Ülke yöneticilerine göre bu insanlar oturarak para almak için “Açız” diyerek ajitasyon yapıyorlar.
Yine onlara göre bu drama insani açıdan yaklaşan, emek kavgasının kutsallığına inanan ve buna saygı duyanlar işçileri provoke ediyorlar.
Oysa yurdun dört bir yanından gelen bu işçiler, yıllarca emek verdikleri ve ülkenin gururu haline getirdikleri ancak bu iktidar tarafından haraç mezat satılan kuruluşun onurlu emekçileridir.
Tek istedikleri haklarının kendilerine verilen sözlere bağlı kalınarak korunmasıdır.
Ama katı liberaller, bu inkarcı ve maddi yaklaşımları ile emeğin yeni dünya değerleri açısından kutsallığını unutuyorlar.
* * *
Ülkeyi yönetenler Ankara sokaklarında kış kıyamette eylem yapan TEKEL işçilerine doğal olarak öfkeleniyorlar.
Onları suçluyorlar, “Neden çalışmayıp depolarda oturan insanlara boşuna para ödeyelim” diyorlar.
Unuttukları ya da anımsamak istemedikleri şudur:
Bu işçiler kendi iradeleri dışında alınan kararla bu noktaya getirilmişlerdir.
Üstelik devlet TEKEL’i satarken onları mağdur etmeyeceğine dair söz vermiş, vaatlerde bulunmuştur.
İşte bunun için bu insanlar kış kıyamette ailelerini, çocuklarını, sıcak yuvalarını uzaklarda bırakarak hak arama savaşını başlatmışlardır.
Onların dramlarını izleyen milyonlarca insanın işte bunun için yürekleri sızlamaktadır.
Olayların insani boyutunu unutan, hakka emeğe saygısını yitiren iktidarlar bunun faturasını ağır öderler.
Yurdun dört bir yanından gelen, değişik siyasi görüşlere sahip, değişik etnik gruplara ait olan bu insanları ekmek savaşı tek yürek, tek yumruk haline getirmiştir.
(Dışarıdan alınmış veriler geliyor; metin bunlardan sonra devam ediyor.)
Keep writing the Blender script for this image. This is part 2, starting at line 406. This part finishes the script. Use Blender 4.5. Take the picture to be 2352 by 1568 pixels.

Onları birleştiren, tek yürek, tek yumruk yapan değer
“emekçi kimlikleri”dir.
* * *
Şimdi hükümet kanadından gelen bazı sağduyulu yaklaşımlar üzerine hava biraz yumuşamış görünüyor.
İşçiler başlattıkları açlık grevini ertelediler.
Umutla haklarının tanınmasını bekliyorlar.
Ama Başbakan’ın hemen her gün yaptığı konuşmalarda TEKEL işçilerine ve sendikalarına karşı kullandığı söylem bu yeşeren umutları söndürüyor.
İşçileri umutsuzluğa sürüklüyor.
Bu olay, sosyal bir yaradır.
Hükümet, bu dramı sonlandırmak için katı liberal bakış açısından sıyrılmalı, olayı salt parasal açıdan değerlendirmemelidir.
Bugünün çağımızın dünya değerleri de bunu gerektirir.
Hiç kimse iktidardan büyük bir özveri istemiyor.
Beklenen, seçim önceleri fakir fukaraya yapılan trilyonlarca liralık dağıtımların cömertliğinin birazını da çocuk çocukları için ekmek kavgası veren bu insanlara
gösterilmesidir.
TEKEL işçilerinin yaptığı eylem küçümsenecek bir direniş değildir.
Hatta “emek ve hak arama tarihi”ne geçecek boyuttadır.